Pool, D., van Paassen, M., & Mulder, M. (2010). Modeling Human Dynamics in Combined Ramp-Following and Disturbance-Rejection Tasks. In AIAA Modeling and Simulation Technologies Conference 2010 (pp. 569-586). Red Hook, NY, USA: Curran.


Cite as: http://hdl.handle.net/11858/00-001M-0000-0013-BEC0-2
Abstract
This paper investigates the modeling of humanmanual control behavior for pursuit tracking tasks in which target forcing functions consisting of multiple ramp-like changes in target attitude are used. Due to the use of a pursuit display and the predictability of such forcing function signals, it can be anticipated that a pursuit or precognitive control strategy, consisting of open-loop feedforward control inputs in response to the predictable reference signal, is applied by the human operator. If combined with an additional disturbance on the controlled element, a control task results that is similar to performing a commanded turn entry/exit or altitude capture in turbulence. It is as of yet uncertain if such pursuit or precognitive control is indeed used during such a control task, and to what extent a quasi-random disturbance would suppress pursuit/precognitive control strategies.

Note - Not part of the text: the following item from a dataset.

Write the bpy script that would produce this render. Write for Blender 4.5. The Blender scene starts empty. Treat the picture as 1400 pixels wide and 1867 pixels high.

A human-in-the-loop evaluation of the combined ramp-following and disturbance-rejection task was performed to gather data for the modeling of human manual control behavior. It is found that despite the anticipated pursuit and precognitive control inputs, classical compensatory models of human manual control dynamics are highly capable of describing human dynamics for these specific control tasks. Measured control inputs, however, are found to correspond well with proposed models for open-loop feedforward operations as well, suggesting future evaluation of a model of human behavior that combines, or switches between, error-reducing compensatory and open-loop feedforward operations.